## Challenge
Starting at the line that contains "Write the bpy" and stopping at the line that contains "for o in list(bpy.data.objects): bpy.data.objects.remove(o)", return those lines exactly and nothing else. Both end lines count; pictures do not.

## Material supplied
* Start *

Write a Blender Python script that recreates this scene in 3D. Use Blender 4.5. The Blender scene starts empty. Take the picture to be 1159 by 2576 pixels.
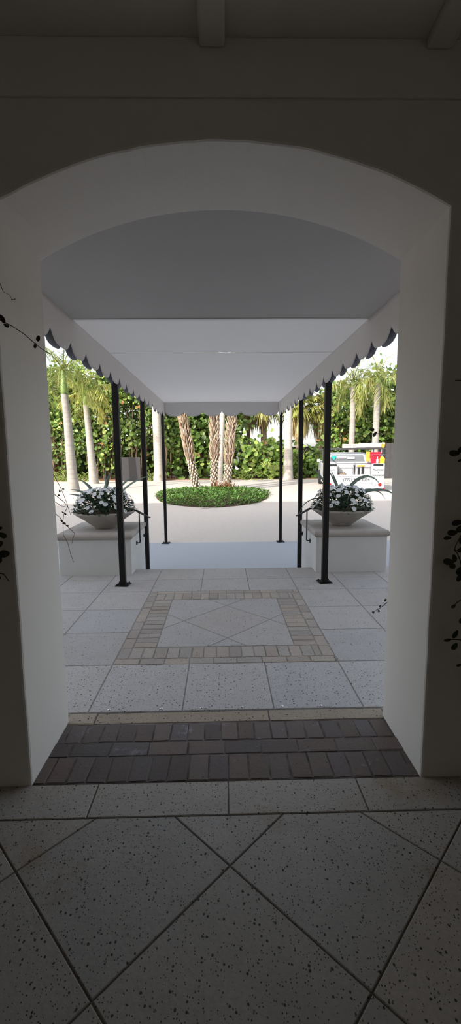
import bpy, bmesh, math, random
from mathutils import Vector, Matrix, Euler
R = math.radians
PI = math.pi
rnd = random.Random(7)
scene = bpy.context.scene
COL = scene.collection

# ------------------------------------------------------------------ helpers
class MB:
    """collects faces (with an optional tint per face) for ONE mesh"""
    def __init__(s):
        s.v = []; s.f = []; s.c = []; s.m = []
    def add(s, verts, faces, col=(1, 1, 1), mi=0):
        o = len(s.v)
        s.v += [tuple(p) for p in verts]
        for f in faces:
            s.f.append(tuple(i + o for i in f)); s.c.append(col); s.m.append(mi)
    def box(s, x0, x1, y0, y1, z0, z1, col=(1, 1, 1), mi=0):
        s.add([(x0, y0, z0), (x1, y0, z0), (x1, y1, z0), (x0, y1, z0), (x0, y0, z1), (x1, y0, z1), (x1, y1, z1), (x0, y1, z1)],
              [(3, 2, 1, 0), (4, 5, 6, 7), (0, 1, 5, 4), (1, 2, 6, 5), (2, 3, 7, 6), (3, 0, 4, 7)], col, mi)
    def tube(s, pts, rad, n=8, col=(1, 1, 1), mi=0, cap=True):
        pts = [Vector(p) for p in pts]
        if not isinstance(rad, (list, tuple)): rad = [rad] * len(pts)
        rings = []; ref = None
        for i, p in enumerate(pts):
            a = pts[max(i - 1, 0)]; b = pts[min(i + 1, len(pts) - 1)]
            t = (b - a)
            t = t.normalized() if t.length > 1e-9 else Vector((0, 0, 1))
            if ref is None:
                ref = Vector((1, 0, 0)) if abs(t.x) < .9 else Vector((0, 1, 0))
            u = (ref - t * ref.dot(t)).normalized(); w = t.cross(u); ref = u
            rings.append([p + (u * math.cos(2 * PI * k / n) + w * math.sin(2 * PI * k / n)) * rad[i] for k in range(n)])
        vs = [q for r in rings for q in r]; fs = []
        for i in range(len(pts) - 1):
            for k in range(n):
                k2 = (k + 1) % n
                fs.append((i * n + k, i * n + k2, (i + 1) * n + k2, (i + 1) * n + k))
        if cap:
            fs.append(tuple(range(n))[::-1]); fs.append(tuple((len(pts) - 1) * n + k for k in range(n)))
        s.add(vs, fs, col, mi)
    def lathe(s, prof, n=48, c=(0, 0, 0), col=(1, 1, 1), closed=False):
        vs = []
        for r, z in prof:
            for k in range(n):
                a = 2 * PI * k / n
                vs.append((c[0] + r * math.cos(a), c[1] + r * math.sin(a), c[2] + z))
        fs = []
        m = len(prof)
        for i in range(m - 1 if not closed else m):
            j = (i + 1) % m
            for k in range(n):
                k2 = (k + 1) % n
                fs.append((i * n + k, i * n + k2, j * n + k2, j * n + k))
        if not closed:
            fs.append(tuple(range(n))[::-1]); fs.append(tuple((m - 1) * n + k for k in range(n)))
        s.add(vs, fs, col)
    def build(s, name, mat, parent=None, smooth=False, bevel=0, fix=True):
        me = bpy.data.meshes.new(name)
        me.from_pydata(s.v, [], s.f)
        mats = mat if isinstance(mat, (list, tuple)) else [mat]
        for m in mats: me.materials.append(m)
        if len(mats) > 1:
            me.polygons.foreach_set('material_index', s.m)
        if any(c != (1, 1, 1) for c in s.c):
            at = me.color_attributes.new('Col', 'FLOAT_COLOR', 'CORNER')
            data = []
            for p, c in zip(me.polygons, s.c):
                data += [c[0], c[1], c[2], 1.0] * p.loop_total
            at.data.foreach_set('color', data)
        if smooth:
            me.polygons.foreach_set('use_smooth', [True] * len(me.polygons))
        me.update()
        if fix:
            bm = bmesh.new(); bm.from_mesh(me)
            bmesh.ops.recalc_face_normals(bm, faces=bm.faces)
            bm.to_mesh(me); bm.free()
        o = bpy.data.objects.new(name, me); COL.objects.link(o)
        if parent is not None: o.parent = parent
        if bevel:
            b = o.modifiers.new('Bevel', 'BEVEL'); b.width = bevel; b.segments = 2; b.limit_method = 'ANGLE'; b.angle_limit = R(40)
        return o

def tag(o, label, cat, group=None, kind=None):
    o['label'] = label; o['category'] = cat
    if group: o['group'] = group
    if kind: o['kind'] = kind
    return o
def struct(o, label=None):
    o['kind'] = 'structure'
    if label: o['label'] = label
    return o
def empty(name, loc=(0, 0, 0), rz=0):
    o = bpy.data.objects.new(name, None); COL.objects.link(o)
    o.location = loc; o.rotation_euler = (0, 0, rz); o.empty_display_size = .2
    return o
def thing(name, label, cat, loc=(0, 0, 0), rz=0, group=None):
    return tag(empty(name, loc, rz), label, cat, group)
def copy_tree(o, parent=None):
    c = o.copy(); COL.objects.link(c)
    if parent is not None: c.parent = parent
    for ch in list(o.children): copy_tree(ch, c)
    return c

# ------------------------------------------------------------------ materials
def mat(name, base, rough=.7, metal=0, spec=.4, attr=False, noise=None, bump=None, transl=0, wear=None):
    """base colour, optional per-face tint (attr), noise=(scale, amount, colour2), bump=(scale, strength, distance)"""
    m = bpy.data.materials.new(name); m.use_nodes = True
    nt = m.node_tree; N = nt.nodes; L = nt.links
    b = N['Principled BSDF']
    b.inputs['Roughness'].default_value = rough; b.inputs['Metallic'].default_value = metal
    b.inputs['Specular IOR Level'].default_value = spec
    rgb = N.new('ShaderNodeRGB'); rgb.outputs[0].default_value = (*base, 1)
    c = rgb.outputs[0]
    tc = N.new('ShaderNodeTexCoord')
    if noise:
        nz = N.new('ShaderNodeTexNoise'); nz.inputs['Scale'].default_value = noise[0]; nz.inputs['Detail'].default_value = 6
        L.new(tc.outputs['Object'], nz.inputs['Vector'])
        rp = N.new('ShaderNodeValToRGB'); rp.color_ramp.elements[0].position = .38; rp.color_ramp.elements[1].position = .66
        L.new(nz.outputs['Fac'], rp.inputs[0])
        ml = N.new('ShaderNodeMath'); ml.operation = 'MULTIPLY'; ml.inputs[1].default_value = noise[1]; L.new(rp.outputs[0], ml.inputs[0])
        mx = N.new('ShaderNodeMix'); mx.data_type = 'RGBA'; L.new(ml.outputs[0], mx.inputs[0]); L.new(c, mx.inputs[6]); mx.inputs[7].default_value = (*noise[2], 1)
        c = mx.outputs[2]
    if attr:
        va = N.new('ShaderNodeVertexColor'); va.layer_name = 'Col'
        mx = N.new('ShaderNodeMix'); mx.data_type = 'RGBA'; mx.blend_type = 'MULTIPLY'; mx.inputs[0].default_value = 1
        L.new(c, mx.inputs[6]); L.new(va.outputs[0], mx.inputs[7]); c = mx.outputs[2]
    L.new(c, b.inputs['Base Color'])
    if bump:
        nz = N.new('ShaderNodeTexNoise'); nz.inputs['Scale'].default_value = bump[0]; nz.inputs['Detail'].default_value = 5
        L.new(tc.outputs['Object'], nz.inputs['Vector'])
        bp = N.new('ShaderNodeBump'); bp.inputs['Strength'].default_value = bump[1]; bp.inputs['Distance'].default_value = bump[2]
        L.new(nz.outputs['Fac'], bp.inputs['Height']); L.new(bp.outputs[0], b.inputs['Normal'])
    if transl:
        out = N['Material Output']; tr = N.new('ShaderNodeBsdfTranslucent'); L.new(c, tr.inputs[0])
        ms = N.new('ShaderNodeMixShader'); ms.inputs[0].default_value = transl
        L.new(b.outputs[0], ms.inputs[1]); L.new(tr.outputs[0], ms.inputs[2]); L.new(ms.outputs[0], out.inputs[0])
    return m

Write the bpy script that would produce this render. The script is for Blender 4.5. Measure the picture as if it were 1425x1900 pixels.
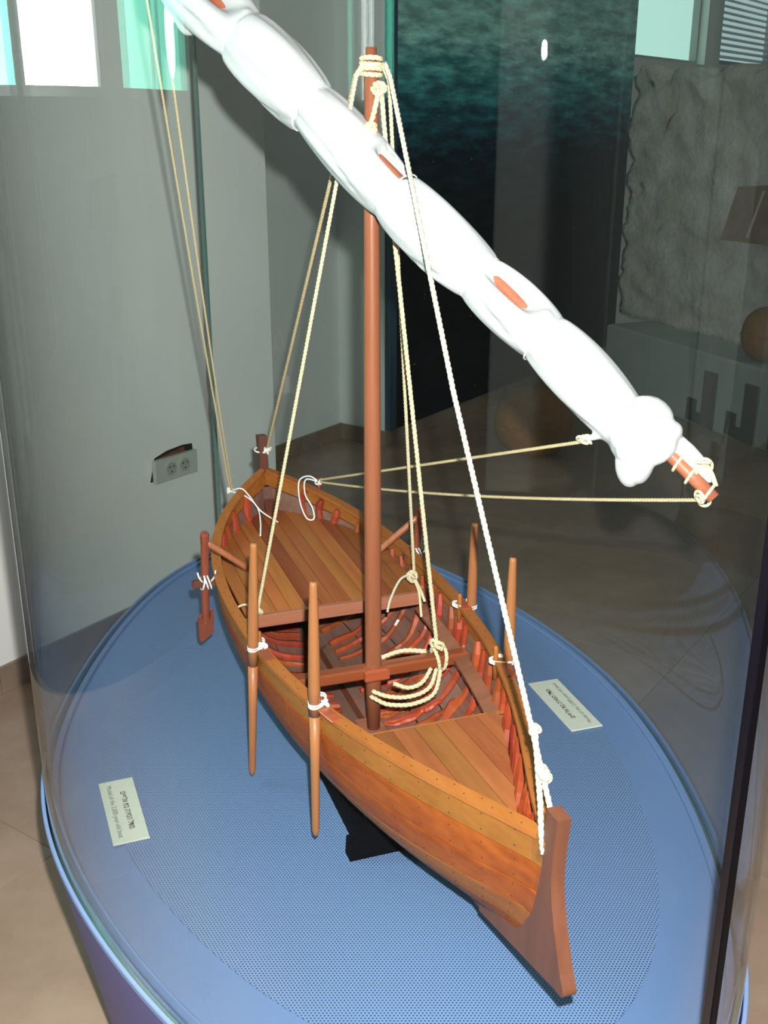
import bpy, math, random
import numpy as np
from mathutils import Vector, Matrix
random.seed(7); rng = np.random.default_rng(7)
scn = bpy.context.scene
COL = scn.collection
for o in list(bpy.data.objects): bpy.data.objects.remove(o)

# ------------------------------------------------------------------ camera, world, light, exposure
cam = bpy.data.cameras.new('camera'); cam_o = bpy.data.objects.new('camera', cam); COL.objects.link(cam_o)
cam.sensor_fit = 'VERTICAL'; cam.sensor_height = 36.0; cam.lens = 2000/1900*36.0
cam.clip_start = 0.02; cam.clip_end = 60
cam_o.location = (0, 0, 1.55); cam_o.rotation_euler = (math.radians(70), 0, 0)
scn.camera = cam_o
wd = bpy.data.worlds.new('room_ambience'); scn.world = wd; wd.use_nodes = True
wd.node_tree.nodes['Background'].inputs[0].default_value = (0.92, 1.0, 0.99, 1)
wd.node_tree.nodes['Background'].inputs[1].default_value = 0.105
fl = bpy.data.lights.new('camera_flash', 'SPOT'); fl.spot_size = math.radians(112); fl.spot_blend = 0.35; fl.energy = 285; fl.color = (1.0, 0.98, 0.95)
fl.shadow_soft_size = 0.012
fl_o = bpy.data.objects.new('camera_flash', fl); COL.objects.link(fl_o); fl_o.location = (0.030, 0.02, 1.64); fl_o.rotation_euler = (math.radians(70), 0, 0)
vs = scn.view_settings
scn.display_settings.display_device = 'sRGB'
vs.view_transform = 'Standard'; vs.look = 'None'; vs.exposure = 0.0; vs.gamma = 1.0; vs.use_curve_mapping = False

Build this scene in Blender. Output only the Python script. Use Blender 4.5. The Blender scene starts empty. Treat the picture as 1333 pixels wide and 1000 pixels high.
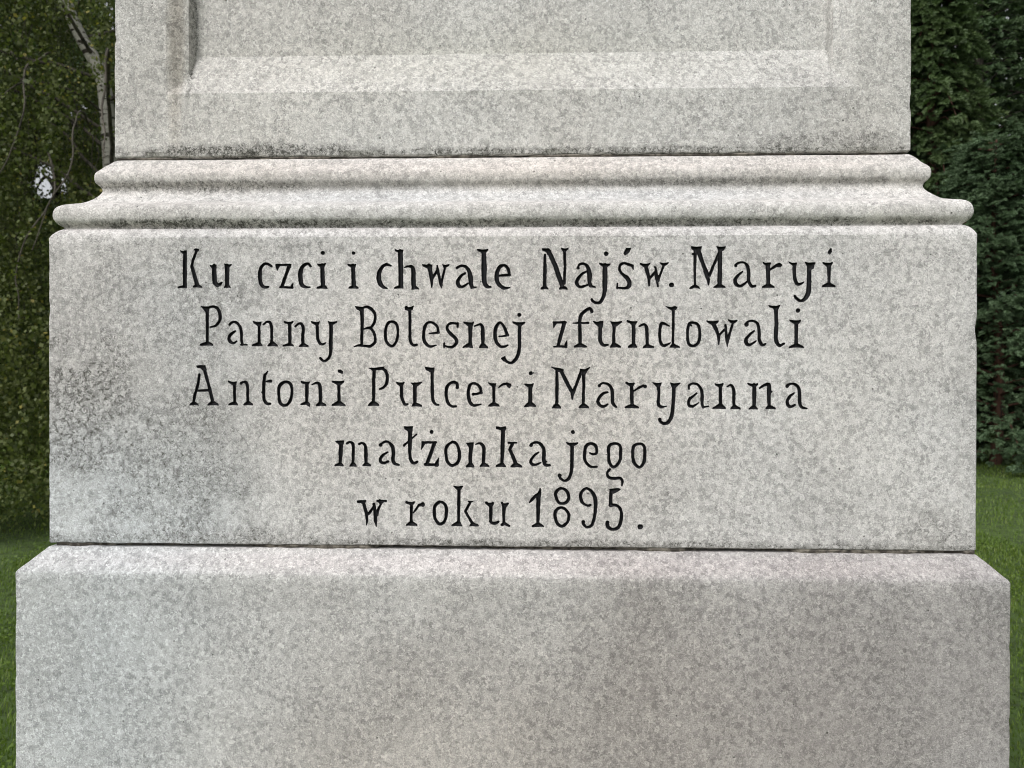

* End *

## Exercise solution
Write the bpy script that would produce this render. The script is for Blender 4.5. Measure the picture as if it were 1425x1900 pixels.
import bpy, math, random
import numpy as np
from mathutils import Vector, Matrix
random.seed(7); rng = np.random.default_rng(7)
scn = bpy.context.scene
COL = scn.collection
for o in list(bpy.data.objects): bpy.data.objects.remove(o)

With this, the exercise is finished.